INTM267722 - The attribution of capital to foreign banking permanent establishments in the UK: The approach in determining an adjustment to funding costs - STEP 2: Risk weighting the assets: intra-company transactions and assets
Transactions entered into between different parts of the same company will not be taken into account for the purposes of attributing capital to a permanent establishment (PE). However, intra-company transactions will still be relevant for the purposes of attributing profits and income to the PE.
As well as dealing with the attribution of capital to a PE the legislation at CTA09/Part 2/Chapter 4 incorporates into UK domestic legislation the relevant principles from the Commentary on Article 7 in the Organisation for Economic Co-operation and Development Model Tax Convention on Income and on Capital and in the publication ’Transfer Pricing and Multinational Enterprises: Three Taxation Issues’. This means, for example, that the existing rules on booking transactions are unchanged and applied to all PE’s in the UK. Thus, income booked in another location but proper to the PE will need to be included in the attribution of profit to that PE and not the booking location see INTM267707.
Following the approach in the publication ‘Transfer Pricing and Multinational Enterprises: Three Taxation Issues’, the new legislation makes it clear that where the PE is raising funds as an agent or conduit for other parts of the same company it will still need to be rewarded by an appropriate fee, or turn, but the PE will not be expected to have capital to support these transactions if it would not have such capital at arm’s length. However, HMRC will need to be satisfied that the PE is in fact raising funds as an agent or conduit, and that the funds so raised are for non-UK business. That is, it must be clear that the raising or finding of money in the domestic market for lending elsewhere is an activity commonly carried on by independent banks in the UK market, and that the PE has not sacrificed a profit (and forgone a third-party asset) which it could have made in the normal course by lending the money to a third party itself.

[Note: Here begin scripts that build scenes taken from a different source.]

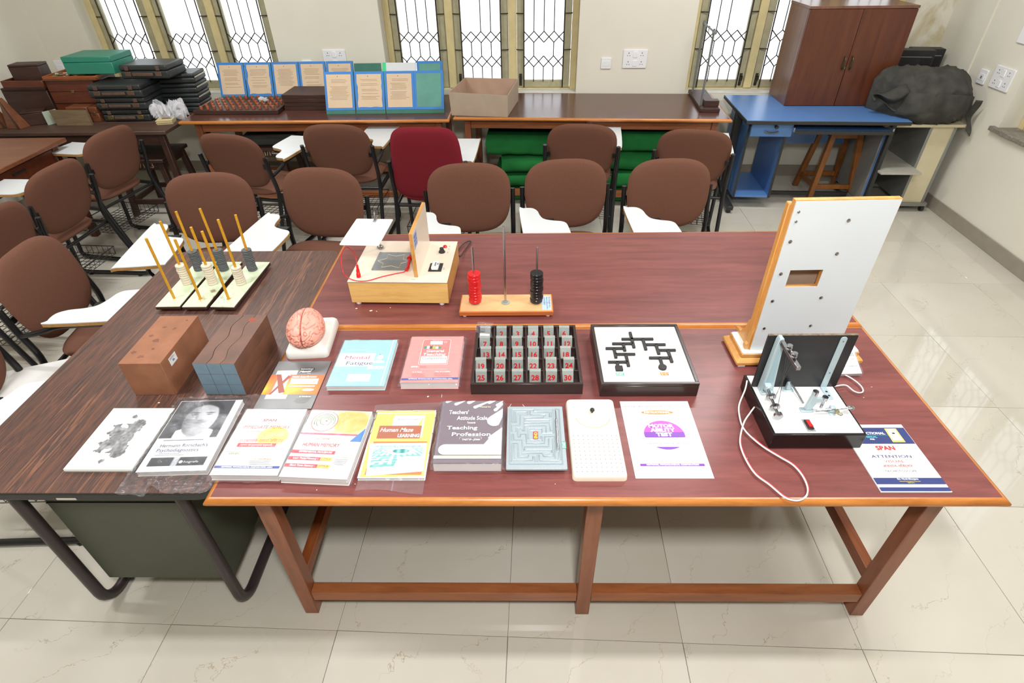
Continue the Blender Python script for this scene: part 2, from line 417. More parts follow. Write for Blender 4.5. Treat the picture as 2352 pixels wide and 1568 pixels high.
# switch plates
M_white = M('white_plastic', (232, 232, 234), 0.3, var=0.02)
M_dark = M('dark_plastic', (38, 38, 40), 0.45)
def plate(label, x, z, w_, h_, kind, wall='back'):
    if wall == 'back': loc, rz = room(x, -0.0, z), RA
    else: loc, rz = room(0, x, z), RA - 90
    t = thing('socket_plate', label, 'socket', loc, rz)
    fm = Matrix.Rotation(R(90), 4, 'X')
    MB().prism(rpoly(-w_ / 2, -h_ / 2, w_ / 2, h_ / 2, 0.008), 0, 0.011, fm).build('face_plate', M_white, t, bevel=0.003, seg=2)
    if kind == 'double':
        rows = (-.034, .034) if h_ > .1 else (0,)
        for dz in rows:
            MB().box((-.019, -.016, dz - .024), (.019, -.010, dz + .024)).build('rocker_switch', M_white, t, bevel=0.003)
            h = MB()
            for sx in (-.056, .056):
                for px, pz, rr in ((0, .012, .0042), (-.009, -.008, .0034), (.009, -.008, .0034)):
                    h.cyl((sx + px, -.0114, dz + pz), (sx + px, -.0104, dz + pz), rr, 8)
            h.build('socket_holes', M_dark, t)
    else:
        MB().box((-.03, -.014, -.022), (.03, -.010, .022)).build('rocker_switch', M_white, t, bevel=0.002)
        if kind == 'tv': MB().box((-.008, -.0148, -.012), (.008, -.0138, .006)).build('port', M_grout, t)
    return t
plate('large white double socket plate between middle and right windows', -2.488, 1.01, 0.205, 0.145, 'double')
plate('small white switch plate left of the double socket between middle and right windows', -2.731, 0.976, 0.088, 0.088, 'single')
plate('large white socket plate behind the leaning blue boards', -5.119, 1.02, 0.205, 0.145, 'double')
plate('small white switch plate above the leaning blue boards', -5.382, 0.965, 0.088, 0.088, 'single')
plate('large white double socket plate on the right wall', -0.859, 1.03, 0.205, 0.145, 'double', 'right')
plate('small white data port plate on the right wall beside the covered machine', -0.655, 1.0, 0.088, 0.098, 'tv', 'right')
plate('white blank plate with a screw cut by the right edge of the photo', -0.93, 1.32, 0.20, 0.13, 'single', 'right')
plate('small white plate on the left wall corner behind the green box', -7.70, 0.955, 0.10, 0.12, 'single')
# ================================================================ FURNITURE
M_mahog = WOOD('mahogany_laminate', [(0.25, (98, 52, 50)), (0.5, (117, 63, 60)), (0.75, (131, 75, 70))], (1.0, 9, 9), 0.34, 3.2, 0.4, bump=0.02, fine=0.25)
M_bench = WOOD('brown_laminate', [(0.25, (74, 45, 39)), (0.75, (92, 58, 50))], (1.0, 9, 9), 0.22, 3.2, 0.4, bump=0.02)
M_edge = WOOD('orange_teak_edge', [(0.2, (150, 88, 36)), (0.5, (180, 112, 50)), (0.8, (200, 134, 70))], (2, 16, 16), 0.3, 3.0, 0.5)
M_leg = WOOD('teak_leg', [(0.2, (108, 62, 40)), (0.5, (136, 80, 53)), (0.8, (154, 97, 68))], (14, 14, 1.6), 0.35, 2.4, 0.6)
M_rail = WOOD('teak_rail', [(0.2, (112, 66, 38)), (0.5, (146, 86, 50)), (0.8, (164, 102, 62))], (1.6, 14, 14), 0.35, 2.4, 0.6)

def big_table(label, loc, rz, top, group):
    t = thing('wooden_table', label, 'table', loc, rz, group)
    L, D, H = 2.143, 0.794, 0.75
    MB().box((0.016, 0.016, H - 0.024), (L - 0.016, D - 0.016, H)).build('tabletop', top, t, bevel=0.001)
    prof = [(0.018, H), (0.008, H - .001), (0.001, H - .008), (0.0, H - .014), (0.004, H - .022), (0.018, H - .026)]
    me = WOOD('orange_teak_edge_side', [(0.2, (150, 88, 36)), (0.5, (180, 112, 50)), (0.8, (200, 134, 70))], (16, 2, 16), 0.3, 3.0, 0.5)
    cn = [[(q, q, z) for q, z in prof], [(L - q, q, z) for q, z in prof], [(L - q, D - q, z) for q, z in prof], [(q, D - q, z) for q, z in prof]]
    for k, nm_ in enumerate(('front_edging', 'side_edging', 'back_edging', 'side_edging')):
        MB().loft([cn[k], cn[(k + 1) % 4]]).build(nm_, me if k % 2 else M_edge, t, smooth=60)
    lx = (0.077, 1.047, 2.017); ly = (0.077, D - 0.077 - 0.048)
    for x in lx:
        for y in ly:
            MB().box((x, y, 0), (x + 0.048, y + 0.048, H - 0.0255)).build('leg', M_leg, t, bevel=0.002)
    for y in ly:
        MB().box((lx[0] + .048, y + .012, H - 0.0255), (lx[2], y + .034, H - 0.105)).build('apron', M_rail, t, bevel=0.002)
        for k in (0, 1):
            MB().box((lx[k] + 0.048, y + 0.004, 0.085), (lx[k + 1], y + 0.044, 0.135)).build('stretcher', M_rail, t, bevel=0.002)
    ms = WOOD('teak_rail_side', [(0.2, (104, 52, 24)), (0.5, (130, 68, 32)), (0.8, (150, 86, 44))], (14, 1.6, 14), 0.35, 2.4, 0.6)
    for x in (lx[0], lx[2]):
        MB().box((x + .012, ly[0] + .048, H - .0255), (x + .034, ly[1], H - .105)).build('apron', ms, t, bevel=0.002)
        MB().box((x + .006, ly[0] + .048, 0.165), (x + .042, ly[1], 0.215)).build('stretcher', ms, t, bevel=0.002)
    return t
T1 = big_table('long mahogany topped table nearest the camera, laid with books and test boards', (0, 0, 0), 0, M_mahog, 'long tables')
T2 = big_table('long mahogany topped table pushed behind the front one, holding the mirror tracing box', (0, 0.7985, 0), 0, M_mahog, 'long tables')
B1 = big_table('long brown bench table at the back wall holding the cardboard carton', (0.327, 3.604, 0), -3.9, M_bench, 'long tables')
B2 = big_table('long brown bench table at the back wall holding the leaning blue boards', (-1.838, 3.573, 0), -0.7, M_bench, 'long tables')

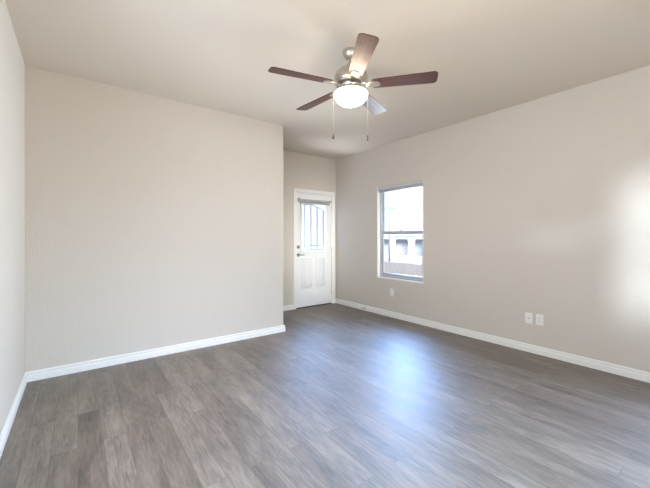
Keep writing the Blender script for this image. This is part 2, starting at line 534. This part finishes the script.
lathe(bm, [(0, -0.002), (0.031, -0.002), (0.031, 0.006), (0.026, 0.014), (0.0, 0.015)], 28, along_y(3.103, 1.084, SY0))
db = obj('deadbolt', bm, M['steel'], door, smooth=True)
bm = B(); bx(bm, (3.103-0.004, SY0-0.034, 1.084-0.018), (3.103+0.004, SY0-0.013, 1.084+0.018), DM)
obj('thumb_turn', bm, M['steel'], db, bevel=0.002)
bm = B()
lathe(bm, [(0, -0.002), (0.031, -0.002), (0.031, 0.006), (0.024, 0.013), (0.011, 0.018), (0.011, 0.050), (0.0, 0.052)], 28, along_y(3.103, 0.943, SY0))
tube(bm, [(3.103, SY0-0.046, 0.943), (3.130, SY0-0.048, 0.944), (3.175, SY0-0.046, 0.942), (3.208, SY0-0.044, 0.938)], [0.0105, 0.0105, 0.009, 0.007], 12, mtx=DM)
obj('lever_handle', bm, M['steel'], door, smooth=True)
for z in (0.22, 1.03, 1.83):
    bm = B()
    tube(bm, [(SX1+0.002, SY0-0.006, z-0.045), (SX1+0.002, SY0-0.006, z+0.045)], 0.006, 10, mtx=DM)
    obj('hinge', bm, M['nickel'], door, smooth=True)

# raised blind on the door glass
bd = thing('window_blind', 'greige mini blind drawn up at the top of the door glass', 'blind', (3.446, SY0-0.015, 1.905))
bm = B(); bx(bm, (-0.332, -0.032, 0.0), (0.332, 0.0, 0.028)); obj('headrail', bm, M['blind'], bd, bevel=0.002)
bm = B()
for k in range(9): bx(bm, (-0.325, -0.030, -0.006-0.0042*k), (0.325, -0.002, -0.0035-0.0042*k))
obj('slat_stack', bm, M['blind'], bd)
bm = B(); bx(bm, (-0.325, -0.030, -0.056), (0.325, -0.002, -0.042)); obj('bottom_rail', bm, M['blind'], bd, bevel=0.002)
for s in (-1, 1):
    bm = B(); bx(bm, (s*0.345-0.017, -0.038, -0.022 if s < 0 else -0.01), (s*0.345+0.017, 0.001, 0.038)); obj('bracket', bm, M['blind'], bd, bevel=0.002)
bm = B(); tube(bm, [(-0.318, -0.036, 0.005), (-0.318, -0.039, -0.42)], 0.004, 8); obj('tilt_wand', bm, M['vinyl'], bd, smooth=True)
for s in (-0.22, 0.22):
    bm = B(); tube(bm, [(s, -0.016, -0.052), (s, -0.016, 0.005)], 0.0035, 6); obj('ladder_tape', bm, M['blind'], bd)

# ------------------------------------------------------------------ windows
def make_window(name, label, width, z0, z1, loc, rotz, recess=0.06, single=True):
    """local frame: x along the wall, y outwards, z up; origin at the wall face, centre of the opening"""
    t = thing(name, label, 'window', loc, rotz, kind='structure')
    hw = width/2
    fw, fd = 0.038, 0.062
    y0, y1 = recess, recess+fd
    bm = B()
    bx(bm, (-hw, y0, z0), (-hw+fw, y1, z1)); bx(bm, (hw-fw, y0, z0), (hw, y1, z1))
    bx(bm, (-hw+fw, y0, z0), (hw-fw, y1, z0+fw)); bx(bm, (-hw+fw, y0, z1-fw), (hw-fw, y1, z1))
    obj('window_frame', bm, M['vinyl'], t, bevel=0.003)
    zm = z0 + (z1-z0)*0.495
    sw = 0.032
    ix = hw-fw
    for (nm, a, b, ya, yb) in (('upper_sash', zm-0.026, z1-fw, y0+0.034, y0+0.056), ('lower_sash', z0+fw, zm+0.028, y0+0.008, y0+0.032)):
        bm = B()
        s2 = 0.022 if nm == 'upper_sash' else sw
        bx(bm, (-ix, ya, a), (-ix+s2, yb, b)); bx(bm, (ix-s2, ya, a), (ix, yb, b))
        bot = 0.042 if nm == 'upper_sash' else 0.046
        top = 0.022 if nm == 'upper_sash' else 0.044
        bx(bm, (-ix+s2, ya, a), (ix-s2, yb, a+bot)); bx(bm, (-ix+s2, ya, b-top), (ix-s2, yb, b))
        s = obj(nm, bm, M['vinyl'], t, bevel=0.002)
        bm = B(); ym = (ya+yb)/2
        bx(bm, (-ix+s2-0.003, ym-0.003, a+bot-0.003), (ix-s2+0.003, ym+0.003, b-top+0.003))
        obj('pane', bm, M['glass'], s)
    bm = B()
    bx(bm, (-0.03, y0-0.004, zm+0.026), (0.03, y0+0.012, zm+0.038)); bx(bm, (-0.012, y0-0.012, zm+0.036), (0.022, y0+0.004, zm+0.044))
    obj('sash_lock', bm, M['vinyl'], t, bevel=0.002)
    bm = B(); bx(bm, (-hw, -0.004, z0), (hw, y0+0.002, z0+0.014)); obj('window_sill', bm, M['trim'], t, bevel=0.003)
    bm = B()
    for s_ in (-1, 1): bx(bm, (min(s_*hw, s_*(hw-0.008)), -0.003, z0+0.014), (max(s_*hw, s_*(hw-0.008)), y0+0.002, z1))
    obj('lit_reveal_strip', bm, M['trim'], t)  # white strips added to stand in for the sky-lit drywall reveal
    return t
win = make_window('window_1', 'single hung white window in the long beige wall', WY1-WY0, WZ0, WZ1, (XR, (WY0+WY1)/2, 0), R(-90))
make_window('added_window_2', 'unseen single hung white window added opposite the far wall to let sun in', NA[1]-NA[0], NA[2], NA[3], ((NA[0]+NA[1])/2, YN, 0), R(180))  # added out of view so sun makes the bright patch on the right wall
make_window('added_window_3', 'unseen tall wide white window added opposite the far wall for fill light', NB[1]-NB[0], NB[2], NB[3], ((NB[0]+NB[1])/2, YN, 0), R(180))  # added out of view as an opening for the fill lamps

make_window('window_5', 'single hung white window in the long beige wall past the wall plates', 0.87, WZ0, WZ1, (XR, -0.015, 0), R(-90))
make_window('added_window_4', 'unseen wide white window added in the left edge wall for fill light', NL[1]-NL[0], NL[2], NL[3], (XL, (NL[0]+NL[1])/2, 0), R(90))  # added out of view to pass fill light from the left

# raised blind inside the window head
wb = thing('window_blind', 'white mini blind drawn up inside the head of the wall window', 'blind', (XR, (WY0+WY1)/2, WZ1), R(-90))
hw = (WY1-WY0)/2 - 0.004
bm = B(); bx(bm, (-hw, 0.012, -0.036), (hw, 0.050, -0.001)); obj('headrail', bm, M['blindw'], wb, bevel=0.002)
bm = B()
for k in range(10): bx(bm, (-hw+0.01, 0.014, -0.0395-0.0036*k), (hw-0.01, 0.048, -0.0372-0.0036*k))
obj('slat_stack', bm, M['blindw'], wb)
bm = B(); bx(bm, (-hw+0.01, 0.016, -0.088), (hw-0.01, 0.046, -0.073)); obj('bottom_rail', bm, M['blindw'], wb, bevel=0.003)
for s in (-1, 1):
    bm = B(); bx(bm, (s*(hw-0.012)-0.012, 0.005, -0.048), (s*(hw-0.012)+0.012, 0.012, 0.0)); obj('bracket', bm, M['blind'], wb)
for s in (-0.28, 0.28):
    bm = B(); tube(bm, [(s, 0.031, -0.088), (s, 0.031, -0.03)], 0.003, 6); obj('ladder_tape', bm, M['blindw'], wb)
bm = B(); tube(bm, [(-hw+0.07, 0.010, -0.03), (-hw+0.07, 0.009, -0.62)], 0.0035, 8); obj('tilt_wand', bm, M['vinyl'], wb, smooth=True)

# ------------------------------------------------------------------ wall plates
def plate(name, label, cat, y, z, kind):
    t = thing(name, label, cat, (XR, y, z), R(-90))       # local: x along wall, y into the wall, z up
    bm = B(); bx(bm, (-0.036, -0.006, -0.058), (0.036, 0.0, 0.058)); obj('cover_plate', bm, M['plate'], t, bevel=0.003)
    if kind == 'duplex':
        for s in (-1, 1):
            bm = B()
            ol = []
            for k in range(20):
                a = 2*pi*k/20
                ol.append((0.0165*cos(a), max(-0.0125, min(0.0125, 0.0165*sin(a)))))
            prism(bm, ol, -0.0085, -0.004, lambda p, q, tt: Vector((p, tt, s*0.0195+q)))
            rc = obj('receptacle', bm, M['plate'], t)
            bm = B()
            bx(bm, (-0.0075, -0.0092, s*0.0195+0.000), (-0.0052, -0.008, s*0.0195+0.008)); bx(bm, (0.0052, -0.0092, s*0.0195+0.001), (0.0075, -0.008, s*0.0195+0.007))
            bx(bm, (-0.0025, -0.0092, s*0.0195-0.009), (0.0025, -0.008, s*0.0195-0.0045))
            obj('slots', bm, M['slot'], rc)
        bm = B(); lathe(bm, [(0, 0.0055), (0.0035, 0.0055), (0.0030, 0.0075), (0, 0.0078)], 12, Matrix.Rotation(R(90), 4, 'X')); obj('screw', bm, M['plate'], t)
    else:
        bm = B(); mt = Matrix.Rotation(R(90), 4, 'X')
        lathe(bm, [(0, 0.005), (0.0080, 0.005), (0.0080, 0.009), (0.0050, 0.009), (0.0050, 0.017), (0.0035, 0.017), (0.0, 0.016)], 6, mt); obj('coax_jack', bm, M['steel'], t)
        for z2 in (-0.042, 0.042):
            bm = B(); lathe(bm, [(0, 0.0055), (0.0035, 0.0055), (0.0030, 0.0075), (0, 0.0078)], 12, Matrix.Translation((0, 0, z2)) @ mt); obj('screw', bm, M['plate'], t)
plate('power_outlet', 'white duplex outlet low on the wall under the window', 'outlet', 3.485, 0.386, 'duplex')
plate('coax_plate', 'white cable jack plate with a dark centre left of an outlet', 'wall plate', 1.527, 0.369, 'coax')
plate('power_outlet', 'white duplex outlet right beside the cable jack plate', 'outlet', 1.422, 0.371, 'duplex')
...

Thus, to the extent that intra-company transactions can be respected for tax purposes, the attribution of income will need to be taken into account, but there will be no requirement to attribute capital. Where intra-company transactions cannot be respected, because the third-party asset properly resides with the UK PE and not, say, with a booking location, then not only should the branch be attributed the income from that asset, but the amount of capital required to support that asset must also be considered.